(Some records)
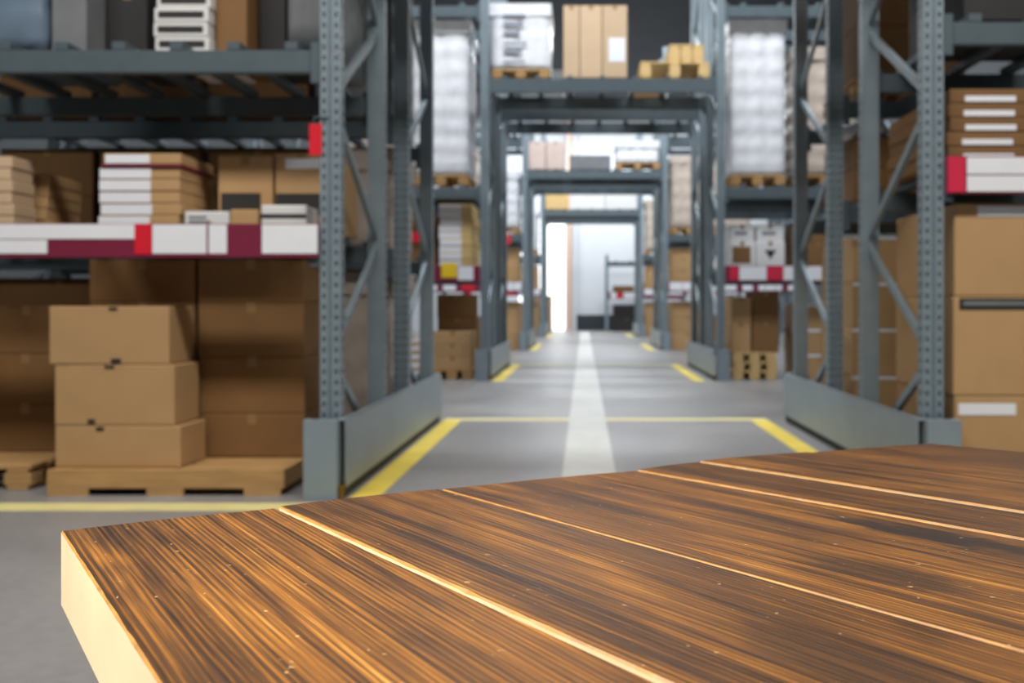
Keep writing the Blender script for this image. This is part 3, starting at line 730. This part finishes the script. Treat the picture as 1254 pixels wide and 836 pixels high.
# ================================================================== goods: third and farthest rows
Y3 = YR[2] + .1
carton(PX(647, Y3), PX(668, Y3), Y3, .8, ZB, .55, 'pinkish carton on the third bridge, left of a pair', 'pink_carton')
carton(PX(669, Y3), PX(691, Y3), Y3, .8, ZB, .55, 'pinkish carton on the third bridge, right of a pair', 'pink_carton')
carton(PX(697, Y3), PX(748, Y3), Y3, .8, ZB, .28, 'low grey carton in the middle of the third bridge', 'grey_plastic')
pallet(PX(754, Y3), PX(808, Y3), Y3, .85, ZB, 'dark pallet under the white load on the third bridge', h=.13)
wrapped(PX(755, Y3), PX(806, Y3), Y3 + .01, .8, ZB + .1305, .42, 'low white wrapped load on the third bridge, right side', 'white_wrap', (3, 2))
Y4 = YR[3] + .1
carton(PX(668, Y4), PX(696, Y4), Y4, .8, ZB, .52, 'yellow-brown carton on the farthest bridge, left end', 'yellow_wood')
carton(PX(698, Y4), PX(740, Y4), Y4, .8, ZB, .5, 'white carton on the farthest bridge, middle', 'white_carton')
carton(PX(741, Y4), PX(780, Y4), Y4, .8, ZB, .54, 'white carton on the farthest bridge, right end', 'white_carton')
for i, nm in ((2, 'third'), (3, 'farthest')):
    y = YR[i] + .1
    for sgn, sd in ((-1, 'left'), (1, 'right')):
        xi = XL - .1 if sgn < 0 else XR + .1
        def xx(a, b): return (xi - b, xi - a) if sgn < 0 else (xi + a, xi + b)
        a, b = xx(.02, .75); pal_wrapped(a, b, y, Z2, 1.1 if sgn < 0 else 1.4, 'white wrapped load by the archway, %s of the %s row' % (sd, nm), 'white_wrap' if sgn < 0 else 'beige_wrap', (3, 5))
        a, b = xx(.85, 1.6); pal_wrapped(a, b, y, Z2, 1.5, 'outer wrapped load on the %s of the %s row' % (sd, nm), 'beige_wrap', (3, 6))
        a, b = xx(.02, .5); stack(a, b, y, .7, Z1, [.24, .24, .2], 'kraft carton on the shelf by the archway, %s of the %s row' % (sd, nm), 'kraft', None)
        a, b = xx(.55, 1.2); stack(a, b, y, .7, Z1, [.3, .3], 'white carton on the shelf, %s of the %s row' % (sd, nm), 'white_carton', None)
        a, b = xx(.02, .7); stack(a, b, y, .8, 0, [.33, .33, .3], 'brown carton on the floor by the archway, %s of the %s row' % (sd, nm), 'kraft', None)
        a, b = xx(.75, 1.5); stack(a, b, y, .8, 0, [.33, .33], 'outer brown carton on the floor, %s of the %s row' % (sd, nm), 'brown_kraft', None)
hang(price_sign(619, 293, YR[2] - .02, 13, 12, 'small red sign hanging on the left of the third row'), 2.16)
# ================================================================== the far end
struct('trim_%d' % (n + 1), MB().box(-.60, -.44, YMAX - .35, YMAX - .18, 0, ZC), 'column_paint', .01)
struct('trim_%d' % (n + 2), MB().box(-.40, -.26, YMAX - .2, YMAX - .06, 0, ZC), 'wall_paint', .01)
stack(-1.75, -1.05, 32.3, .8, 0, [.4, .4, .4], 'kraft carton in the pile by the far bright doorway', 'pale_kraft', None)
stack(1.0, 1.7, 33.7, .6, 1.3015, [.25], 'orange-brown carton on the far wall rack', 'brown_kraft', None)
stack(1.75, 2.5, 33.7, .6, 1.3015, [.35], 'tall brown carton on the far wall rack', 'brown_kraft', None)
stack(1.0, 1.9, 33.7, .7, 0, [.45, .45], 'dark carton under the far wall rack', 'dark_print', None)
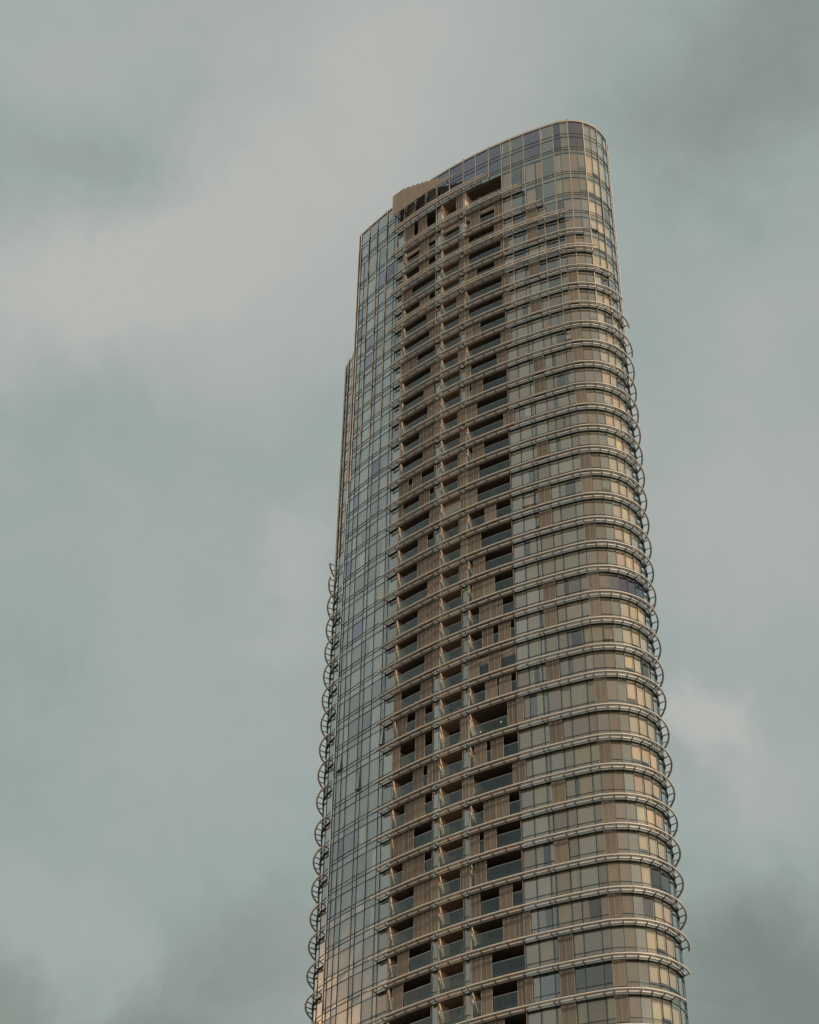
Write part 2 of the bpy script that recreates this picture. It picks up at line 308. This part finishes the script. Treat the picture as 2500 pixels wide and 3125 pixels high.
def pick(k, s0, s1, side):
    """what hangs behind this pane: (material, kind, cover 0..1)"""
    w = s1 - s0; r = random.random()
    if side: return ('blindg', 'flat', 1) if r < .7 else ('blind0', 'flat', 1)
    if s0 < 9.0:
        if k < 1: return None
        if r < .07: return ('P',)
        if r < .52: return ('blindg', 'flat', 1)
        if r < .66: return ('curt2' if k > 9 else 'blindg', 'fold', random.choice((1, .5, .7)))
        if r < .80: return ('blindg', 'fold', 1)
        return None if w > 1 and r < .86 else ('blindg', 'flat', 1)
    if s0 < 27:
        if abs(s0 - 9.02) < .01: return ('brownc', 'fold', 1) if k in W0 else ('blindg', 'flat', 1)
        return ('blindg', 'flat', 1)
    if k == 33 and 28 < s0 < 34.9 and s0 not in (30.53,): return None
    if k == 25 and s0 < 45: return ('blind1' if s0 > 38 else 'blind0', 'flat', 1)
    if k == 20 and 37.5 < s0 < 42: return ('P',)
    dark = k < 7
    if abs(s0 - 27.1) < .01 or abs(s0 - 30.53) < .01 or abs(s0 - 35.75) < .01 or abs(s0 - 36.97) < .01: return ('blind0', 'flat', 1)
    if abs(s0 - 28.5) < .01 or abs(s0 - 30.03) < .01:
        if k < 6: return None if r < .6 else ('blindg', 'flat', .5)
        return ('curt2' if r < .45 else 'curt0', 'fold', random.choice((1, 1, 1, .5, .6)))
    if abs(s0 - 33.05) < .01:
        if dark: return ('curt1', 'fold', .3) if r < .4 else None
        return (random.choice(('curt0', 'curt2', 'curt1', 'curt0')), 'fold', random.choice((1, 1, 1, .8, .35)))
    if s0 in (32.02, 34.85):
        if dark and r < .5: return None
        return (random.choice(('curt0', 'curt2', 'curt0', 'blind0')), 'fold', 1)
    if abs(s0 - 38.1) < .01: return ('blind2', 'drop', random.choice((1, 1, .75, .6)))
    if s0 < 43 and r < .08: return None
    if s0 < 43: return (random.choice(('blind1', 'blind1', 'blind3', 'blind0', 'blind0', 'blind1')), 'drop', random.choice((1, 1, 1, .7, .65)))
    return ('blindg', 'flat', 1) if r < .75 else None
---
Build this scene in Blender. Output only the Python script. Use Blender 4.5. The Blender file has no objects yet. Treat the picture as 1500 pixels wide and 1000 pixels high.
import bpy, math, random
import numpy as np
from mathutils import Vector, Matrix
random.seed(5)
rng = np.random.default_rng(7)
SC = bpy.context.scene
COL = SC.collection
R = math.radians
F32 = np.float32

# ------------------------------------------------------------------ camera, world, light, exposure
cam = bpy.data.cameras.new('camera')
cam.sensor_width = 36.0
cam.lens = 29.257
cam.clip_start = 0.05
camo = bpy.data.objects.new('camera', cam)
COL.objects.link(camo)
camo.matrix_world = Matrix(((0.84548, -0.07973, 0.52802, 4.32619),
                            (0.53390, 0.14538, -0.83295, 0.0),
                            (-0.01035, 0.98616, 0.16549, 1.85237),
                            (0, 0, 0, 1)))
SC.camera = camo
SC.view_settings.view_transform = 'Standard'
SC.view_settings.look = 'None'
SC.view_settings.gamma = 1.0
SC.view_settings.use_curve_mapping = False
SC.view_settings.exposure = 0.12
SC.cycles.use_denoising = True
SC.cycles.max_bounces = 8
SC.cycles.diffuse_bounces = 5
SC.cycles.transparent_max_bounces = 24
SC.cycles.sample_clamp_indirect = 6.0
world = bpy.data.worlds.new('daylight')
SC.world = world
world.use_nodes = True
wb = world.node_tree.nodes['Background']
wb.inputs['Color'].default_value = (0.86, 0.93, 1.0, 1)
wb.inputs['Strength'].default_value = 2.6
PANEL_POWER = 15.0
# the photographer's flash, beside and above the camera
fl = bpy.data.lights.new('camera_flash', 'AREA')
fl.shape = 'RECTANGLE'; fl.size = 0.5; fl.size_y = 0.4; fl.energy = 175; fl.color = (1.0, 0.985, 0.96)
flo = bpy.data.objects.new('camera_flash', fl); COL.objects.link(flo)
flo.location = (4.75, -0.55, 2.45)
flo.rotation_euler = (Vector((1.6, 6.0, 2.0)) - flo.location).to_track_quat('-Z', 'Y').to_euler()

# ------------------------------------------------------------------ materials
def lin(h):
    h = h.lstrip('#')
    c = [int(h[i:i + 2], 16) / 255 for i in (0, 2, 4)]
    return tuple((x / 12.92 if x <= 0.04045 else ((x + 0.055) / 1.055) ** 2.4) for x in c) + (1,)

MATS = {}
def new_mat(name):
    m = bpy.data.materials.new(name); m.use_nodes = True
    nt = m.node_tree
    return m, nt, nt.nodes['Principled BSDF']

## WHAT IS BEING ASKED
Which lines include the word "this"? Copy every one of them.

## EXPECTED ANSWER
Keep writing the Blender script for this image. This is part 3, starting at line 730. This part finishes the script. Treat the picture as 1254 pixels wide and 836 pixels high.
Write part 2 of the bpy script that recreates this picture. It picks up at line 308. This part finishes the script. Treat the picture as 2500 pixels wide and 3125 pixels high.
    """what hangs behind this pane: (material, kind, cover 0..1)"""
Build this scene in Blender. Output only the Python script. Use Blender 4.5. The Blender file has no objects yet. Treat the picture as 1500 pixels wide and 1000 pixels high.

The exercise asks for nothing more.